Write out the full listing again, exactly as it stands.

• **SOURCE MATERIAL**
+--

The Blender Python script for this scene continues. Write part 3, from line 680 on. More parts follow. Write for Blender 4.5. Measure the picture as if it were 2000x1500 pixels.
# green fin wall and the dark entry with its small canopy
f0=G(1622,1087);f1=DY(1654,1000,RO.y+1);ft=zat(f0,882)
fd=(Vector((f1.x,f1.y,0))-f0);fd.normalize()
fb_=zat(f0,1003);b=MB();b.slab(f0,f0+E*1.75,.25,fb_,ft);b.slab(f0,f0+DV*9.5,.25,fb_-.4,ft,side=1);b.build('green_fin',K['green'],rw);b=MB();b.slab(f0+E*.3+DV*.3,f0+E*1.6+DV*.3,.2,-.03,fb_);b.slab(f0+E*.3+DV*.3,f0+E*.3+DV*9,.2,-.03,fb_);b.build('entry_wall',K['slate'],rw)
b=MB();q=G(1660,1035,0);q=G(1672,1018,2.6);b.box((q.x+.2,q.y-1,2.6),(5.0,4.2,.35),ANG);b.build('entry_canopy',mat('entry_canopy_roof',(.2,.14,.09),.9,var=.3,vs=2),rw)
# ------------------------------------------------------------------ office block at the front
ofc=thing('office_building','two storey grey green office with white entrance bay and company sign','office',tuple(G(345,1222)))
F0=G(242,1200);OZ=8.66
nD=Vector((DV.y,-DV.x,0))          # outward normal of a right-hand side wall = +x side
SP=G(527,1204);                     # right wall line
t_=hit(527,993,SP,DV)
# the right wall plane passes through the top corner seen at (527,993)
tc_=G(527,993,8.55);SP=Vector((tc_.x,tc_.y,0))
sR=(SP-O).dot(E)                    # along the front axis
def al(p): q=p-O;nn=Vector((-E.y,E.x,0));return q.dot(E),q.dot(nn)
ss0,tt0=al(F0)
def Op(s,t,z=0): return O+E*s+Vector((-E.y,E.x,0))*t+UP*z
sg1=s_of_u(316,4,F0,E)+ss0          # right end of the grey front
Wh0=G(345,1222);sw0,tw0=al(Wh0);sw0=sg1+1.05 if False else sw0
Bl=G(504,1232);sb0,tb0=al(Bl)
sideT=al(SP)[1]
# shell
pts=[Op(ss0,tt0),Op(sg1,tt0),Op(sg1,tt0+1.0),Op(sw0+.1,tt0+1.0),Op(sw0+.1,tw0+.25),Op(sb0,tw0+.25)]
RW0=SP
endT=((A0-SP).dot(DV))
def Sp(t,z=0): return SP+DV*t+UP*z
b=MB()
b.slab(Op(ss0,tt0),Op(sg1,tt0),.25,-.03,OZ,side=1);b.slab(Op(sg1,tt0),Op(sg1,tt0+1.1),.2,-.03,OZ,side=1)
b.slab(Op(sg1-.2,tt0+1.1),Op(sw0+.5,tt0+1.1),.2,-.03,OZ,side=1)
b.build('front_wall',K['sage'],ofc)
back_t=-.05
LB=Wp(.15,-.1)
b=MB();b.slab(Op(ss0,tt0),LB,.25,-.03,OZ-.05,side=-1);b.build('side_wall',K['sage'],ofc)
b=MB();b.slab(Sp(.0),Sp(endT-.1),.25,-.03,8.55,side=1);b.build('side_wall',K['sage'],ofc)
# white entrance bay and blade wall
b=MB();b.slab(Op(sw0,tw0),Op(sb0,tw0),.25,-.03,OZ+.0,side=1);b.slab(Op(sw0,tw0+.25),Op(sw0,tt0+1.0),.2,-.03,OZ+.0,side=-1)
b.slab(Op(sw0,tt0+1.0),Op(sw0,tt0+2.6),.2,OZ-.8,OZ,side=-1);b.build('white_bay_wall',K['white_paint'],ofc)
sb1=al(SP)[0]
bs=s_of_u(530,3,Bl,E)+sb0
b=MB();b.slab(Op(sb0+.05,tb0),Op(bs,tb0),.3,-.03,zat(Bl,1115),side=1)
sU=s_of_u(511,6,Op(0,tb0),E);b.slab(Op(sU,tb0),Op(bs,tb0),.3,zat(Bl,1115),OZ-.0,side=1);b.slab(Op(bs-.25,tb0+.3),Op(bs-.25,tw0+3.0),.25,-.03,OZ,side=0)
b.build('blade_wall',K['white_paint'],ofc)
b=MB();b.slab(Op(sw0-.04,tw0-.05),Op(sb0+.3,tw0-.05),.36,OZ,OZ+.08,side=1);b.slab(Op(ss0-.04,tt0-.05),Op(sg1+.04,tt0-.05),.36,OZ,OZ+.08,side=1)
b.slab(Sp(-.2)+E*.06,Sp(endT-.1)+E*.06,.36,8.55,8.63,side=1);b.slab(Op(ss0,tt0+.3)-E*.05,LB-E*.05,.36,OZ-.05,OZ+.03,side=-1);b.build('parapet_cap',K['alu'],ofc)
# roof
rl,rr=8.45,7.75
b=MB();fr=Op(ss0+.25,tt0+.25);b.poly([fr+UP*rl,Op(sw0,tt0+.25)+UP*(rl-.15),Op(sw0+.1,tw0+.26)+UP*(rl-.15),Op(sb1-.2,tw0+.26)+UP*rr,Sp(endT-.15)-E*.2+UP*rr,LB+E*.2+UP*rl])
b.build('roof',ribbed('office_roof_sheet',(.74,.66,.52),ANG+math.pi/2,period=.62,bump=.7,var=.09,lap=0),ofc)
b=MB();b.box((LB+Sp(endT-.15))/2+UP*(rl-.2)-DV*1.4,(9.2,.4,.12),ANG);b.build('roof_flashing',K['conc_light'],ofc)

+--

• **OUTPUT**
The Blender Python script for this scene continues. Write part 3, from line 680 on. More parts follow. Write for Blender 4.5. Measure the picture as if it were 2000x1500 pixels.
# green fin wall and the dark entry with its small canopy
f0=G(1622,1087);f1=DY(1654,1000,RO.y+1);ft=zat(f0,882)
fd=(Vector((f1.x,f1.y,0))-f0);fd.normalize()
fb_=zat(f0,1003);b=MB();b.slab(f0,f0+E*1.75,.25,fb_,ft);b.slab(f0,f0+DV*9.5,.25,fb_-.4,ft,side=1);b.build('green_fin',K['green'],rw);b=MB();b.slab(f0+E*.3+DV*.3,f0+E*1.6+DV*.3,.2,-.03,fb_);b.slab(f0+E*.3+DV*.3,f0+E*.3+DV*9,.2,-.03,fb_);b.build('entry_wall',K['slate'],rw)
b=MB();q=G(1660,1035,0);q=G(1672,1018,2.6);b.box((q.x+.2,q.y-1,2.6),(5.0,4.2,.35),ANG);b.build('entry_canopy',mat('entry_canopy_roof',(.2,.14,.09),.9,var=.3,vs=2),rw)
# ------------------------------------------------------------------ office block at the front
ofc=thing('office_building','two storey grey green office with white entrance bay and company sign','office',tuple(G(345,1222)))
F0=G(242,1200);OZ=8.66
nD=Vector((DV.y,-DV.x,0))          # outward normal of a right-hand side wall = +x side
SP=G(527,1204);                     # right wall line
t_=hit(527,993,SP,DV)
# the right wall plane passes through the top corner seen at (527,993)
tc_=G(527,993,8.55);SP=Vector((tc_.x,tc_.y,0))
sR=(SP-O).dot(E)                    # along the front axis
def al(p): q=p-O;nn=Vector((-E.y,E.x,0));return q.dot(E),q.dot(nn)
ss0,tt0=al(F0)
def Op(s,t,z=0): return O+E*s+Vector((-E.y,E.x,0))*t+UP*z
sg1=s_of_u(316,4,F0,E)+ss0          # right end of the grey front
Wh0=G(345,1222);sw0,tw0=al(Wh0);sw0=sg1+1.05 if False else sw0
Bl=G(504,1232);sb0,tb0=al(Bl)
sideT=al(SP)[1]
# shell
pts=[Op(ss0,tt0),Op(sg1,tt0),Op(sg1,tt0+1.0),Op(sw0+.1,tt0+1.0),Op(sw0+.1,tw0+.25),Op(sb0,tw0+.25)]
RW0=SP
endT=((A0-SP).dot(DV))
def Sp(t,z=0): return SP+DV*t+UP*z
b=MB()
b.slab(Op(ss0,tt0),Op(sg1,tt0),.25,-.03,OZ,side=1);b.slab(Op(sg1,tt0),Op(sg1,tt0+1.1),.2,-.03,OZ,side=1)
b.slab(Op(sg1-.2,tt0+1.1),Op(sw0+.5,tt0+1.1),.2,-.03,OZ,side=1)
b.build('front_wall',K['sage'],ofc)
back_t=-.05
LB=Wp(.15,-.1)
b=MB();b.slab(Op(ss0,tt0),LB,.25,-.03,OZ-.05,side=-1);b.build('side_wall',K['sage'],ofc)
b=MB();b.slab(Sp(.0),Sp(endT-.1),.25,-.03,8.55,side=1);b.build('side_wall',K['sage'],ofc)
# white entrance bay and blade wall
b=MB();b.slab(Op(sw0,tw0),Op(sb0,tw0),.25,-.03,OZ+.0,side=1);b.slab(Op(sw0,tw0+.25),Op(sw0,tt0+1.0),.2,-.03,OZ+.0,side=-1)
b.slab(Op(sw0,tt0+1.0),Op(sw0,tt0+2.6),.2,OZ-.8,OZ,side=-1);b.build('white_bay_wall',K['white_paint'],ofc)
sb1=al(SP)[0]
bs=s_of_u(530,3,Bl,E)+sb0
b=MB();b.slab(Op(sb0+.05,tb0),Op(bs,tb0),.3,-.03,zat(Bl,1115),side=1)
sU=s_of_u(511,6,Op(0,tb0),E);b.slab(Op(sU,tb0),Op(bs,tb0),.3,zat(Bl,1115),OZ-.0,side=1);b.slab(Op(bs-.25,tb0+.3),Op(bs-.25,tw0+3.0),.25,-.03,OZ,side=0)
b.build('blade_wall',K['white_paint'],ofc)
b=MB();b.slab(Op(sw0-.04,tw0-.05),Op(sb0+.3,tw0-.05),.36,OZ,OZ+.08,side=1);b.slab(Op(ss0-.04,tt0-.05),Op(sg1+.04,tt0-.05),.36,OZ,OZ+.08,side=1)
b.slab(Sp(-.2)+E*.06,Sp(endT-.1)+E*.06,.36,8.55,8.63,side=1);b.slab(Op(ss0,tt0+.3)-E*.05,LB-E*.05,.36,OZ-.05,OZ+.03,side=-1);b.build('parapet_cap',K['alu'],ofc)
# roof
rl,rr=8.45,7.75
b=MB();fr=Op(ss0+.25,tt0+.25);b.poly([fr+UP*rl,Op(sw0,tt0+.25)+UP*(rl-.15),Op(sw0+.1,tw0+.26)+UP*(rl-.15),Op(sb1-.2,tw0+.26)+UP*rr,Sp(endT-.15)-E*.2+UP*rr,LB+E*.2+UP*rl])
b.build('roof',ribbed('office_roof_sheet',(.74,.66,.52),ANG+math.pi/2,period=.62,bump=.7,var=.09,lap=0),ofc)
b=MB();b.box((LB+Sp(endT-.15))/2+UP*(rl-.2)-DV*1.4,(9.2,.4,.12),ANG);b.build('roof_flashing',K['conc_light'],ofc)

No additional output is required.